Face à une précarité croissante, la question des retraités au Maroc s’impose comme un véritable défi social. C’est dans ce contexte qu’une rencontre nationale s’est tenue le 23 juin 2025 à Rabat, réunissant syndicalistes, juristes et représentants de la société civile pour examiner les leviers possibles en faveur des droits fondamentaux des retraités. Initiée par l’Union Générale des Travailleurs du Maroc, en collaboration avec le Forum marocain des retraités, cette journée d’échange s’est articulée autour du thème : « Quel renforcement pour les droits légitimes des retraités ? ».
Les travaux ont été ouverts par le Secrétaire Général de l’UGTM, Enaam Mayara, qui a exprimé son inquiétude face à la situation critique des retraités dans le pays. Il a déclaré que “ la question des retraités au Maroc constitue l’un des grands dossiers sociaux en suspens qui mérite une attention particulière. Aujourd'hui, cette frange importante de la population continue de faire face à des indicateurs préoccupants, notamment la faiblesse du pouvoir d’achat et l’insuffisance flagrante des indemnités versées après le départ à la retraite”.
Il a estimé que ce dossier doit être abordé non seulement sous un angle social, mais aussi dans une perspective plus large en tenant compte du fait qu'environ 600.000 citoyens et citoyennes ont été admis à la retraite ces dernières années. Or, avec la hausse continue des prix, beaucoup d’entre eux ont perdu la capacité de subvenir à leurs besoins les plus élémentaires. Il a affirmé que l’UGTM s’engage fermement à défendre ce dossier avec détermination, que ce soit dans le cadre législatif ou à travers le dialogue social avec le gouvernement. Il a insisté sur le fait qu’il s’agit d’un dossier prioritaire, à forte portée humaine et sociale.

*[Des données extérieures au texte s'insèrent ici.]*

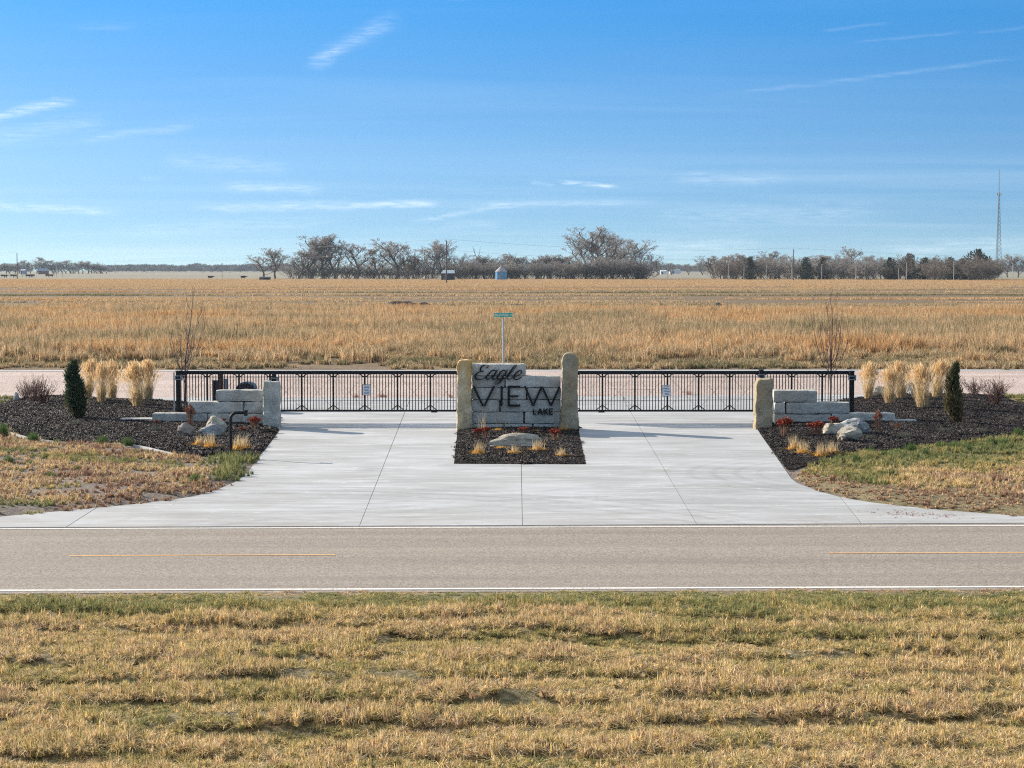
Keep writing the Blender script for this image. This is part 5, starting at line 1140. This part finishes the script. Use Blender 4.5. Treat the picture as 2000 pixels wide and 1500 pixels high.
boulder(0, 877, 964, 1060, 854, 'boulder_tan', 11, 'long pale tan boulder lying in the island bed under the sign', dep=.45, sharp=.8)
boulder(0, 861, 343, 381, 842, 'boulder_pink', 12, 'pinkish brown boulder, left of the three in the left bed')
boulder(0, 851, 398, 441, 827, 'boulder_tan', 13, 'tan peaked boulder, rear of the three in the left bed')
boulder(0, 861, 388, 437, 839, 'boulder_grey', 14, 'white and grey boulder, front of the three in the left bed', dep=.6)
boulder(0, 857, 1647, 1699, 831, 'boulder_grey', 15, 'mottled white and grey round boulder in the right bed', sharp=.5)
boulder(0, 858, 1608, 1650, 839, 'boulder_tan', 16, 'flat topped tan boulder, left of the group in the right bed')
boulder(0, 872, 1638, 1685, 846, 'boulder_tan', 17, 'angular tan boulder in front of the group in the right bed')
boulder(0, 776, 1774, 1799, 754, 'boulder_grey', 18, 'pale boulder between the grass clumps at the back of the right bed')
boulder(0, 774, 1704, 1734, 758, 'boulder_tan', 19, 'tan boulder behind the grass clump nearest the right gate')
boulder(0, 785, 28, 37, 768, 'boulder_grey', 20, 'small upright white stone at the far left of the left bed')

# small perennials (variants share meshes)
def tuft_mesh(seed, n, H, W, wd, mat, lean=.6, name='leaves', segs=3):
    V, F, s = blades(n, .001, .001, H*.6, H, wd, lean, segs, seed); r = np.random.default_rng(seed); k = len(V)//n
    ox = r.normal(0, W*.16, n); oy = r.normal(0, W*.16, n); V = V.copy(); V[:, 0] += np.tile(ox, k); V[:, 1] += np.tile(oy, k)
    me = mesh_np(name, V, F, s); me.materials.append(MATS[mat]); return me
YEL = [(tuft_mesh(600+i, 260, .24, .34, .016, 'yellow_grass', .9), tuft_mesh(650+i, 70, .55, .34, .010, 'reed_straw', .25, 'seed_stalks')) for i in range(2)]
for k, (px, by, top, w, lab) in enumerate(((389, 876, 853, 1.1, 'yellow tufted grass below the white and grey boulder in the left bed'), (411, 882, 849, 1.15, 'yellow tufted grass left of the gooseneck stand'), (466, 884, 851, 1.4, 'yellow tufted grass with pale stalks right of the gooseneck stand'), (478, 880, 853, 1.0, 'pale stalked tuft nearest the driveway in the left bed'),
        (1552, 884, 848, 1.2, 'yellow tufted grass with tall stalks nearest the driveway in the right bed'), (1569, 891, 862, 1.2, 'yellow tufted grass in front of the tall stalked one in the right bed'), (1603, 894, 864, 1.2, 'left of the two yellow tufts below the right bed boulders'), (1624, 889, 862, 1.3, 'right of the two yellow tufts below the right bed boulders'),
        (935, 889, 860, 1.1, 'yellow tuft in the left front of the island bed'), (978, 879, 864, 1.3, 'yellow tuft against the left end of the island boulder'), (1005, 890, 870, 1.2, 'yellow tuft in front of the middle of the island boulder'), (1051, 884, 858, 1.3, 'yellow tuft at the right end of the island boulder'), (1096, 893, 872, 1.1, 'yellow tuft in the right front of the island bed'),
        (974, 844, 829, 1.2, 'orange straw tuft against the foot of the sign, left half'), (1007, 852, 842, 1.2, 'low straw tuft behind the island boulder'), (1046, 846, 836, 1.3, 'brownish straw tuft against the foot of the sign, right half'), (1100, 842, 822, 1.1, 'leaning straw tuft before the right sign pillar'))):
    p = P(px, by); p.z = hz(p.x, p.y)-.01; t = thing('yellow_grass_tuft', lab, 'ornamental grass', p, k*.9, 'small yellow grass tufts'); H = (by-top)/FPX*p.y; t.scale = (w, w, max(H/.5, .35)*1.05)
    linkmesh('leaves', YEL[k % 2][0], None, t)
    if by-top > 18: linkmesh('seed_stalks', YEL[k % 2][1], None, t)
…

Les constats dressés durant cette journée d’étude sont sans appel. Les retraités souffrent d’un pouvoir d’achat dégradé, de pensions qui ne suivent pas l’inflation, et d’une absence de mécanismes automatiques de revalorisation. Le Forum marocain des retraités considère que l’absence d’augmentation des pensions pendant plusieurs années est une forme de maltraitance sociale. Il dénonce aussi le manque de lois claires pour protéger les personnes âgées dans les politiques publiques.
Parmi les recommandations émises figure la création d’un Conseil national des personnes âgées, tel que préconisé par des instances internationales comme le Conseil des droits de l’Homme et le Comité des droits économiques, sociaux et culturels. D’autres revendications portent sur la nécessité d’assurer une représentation équitable des retraités au sein des instances de gouvernance des caisses de retraite. Leur exclusion actuelle est perçue comme un frein à la défense de leurs intérêts.
Sur le plan fiscal, les retraités ont salué l’exonération des pensions de l’impôt sur le revenu, prévue par la loi de finances 2025. Toutefois, cette mesure reste insuffisante dans la mesure où plus de 90% des pensions étaient déjà en deçà du seuil imposable. Cette situation met en lumière une réalité préoccupante, à savoir que cette exonération n’est pas un privilège mais le reflet d’un pouvoir d’achat extrêmement bas. Les retraités se retrouvent ainsi exclus des retombées du développement économique national.
La stagnation des pensions face à l’envolée des prix relance une interrogation fondamentale. L’augmentation des retraites est-elle réellement impossible ? Le Forum marocain des retraités rappelle que les textes législatifs et réglementaires prévoient bel et bien cette possibilité. Ce qui fait défaut, c’est la volonté politique de les mettre en œuvre. Le colloque a ainsi permis de formuler plusieurs pistes de réflexion en vue d’une réforme structurelle et durable, afin que la question du pouvoir d’achat ne reste pas une impasse entre dispositions juridiques existantes et blocages pratiques.
Les syndicats exigent désormais que le gouvernement dévoile clairement son projet de réforme des retraites. Jusqu’à présent, les contours de cette réforme restent flous, suscitant la crainte qu’elle se limite à une standardisation de certains régimes au détriment des travailleurs et des usagers des services publics. L’approche actuelle, jugée unilatérale, marginalise les centrales syndicales qui se disent écartées du processus de concertation. Dans ce contexte, la mobilisation autour de la défense des droits des retraités prend une importance stratégique et s’impose comme l’un des grands chantiers sociaux à venir.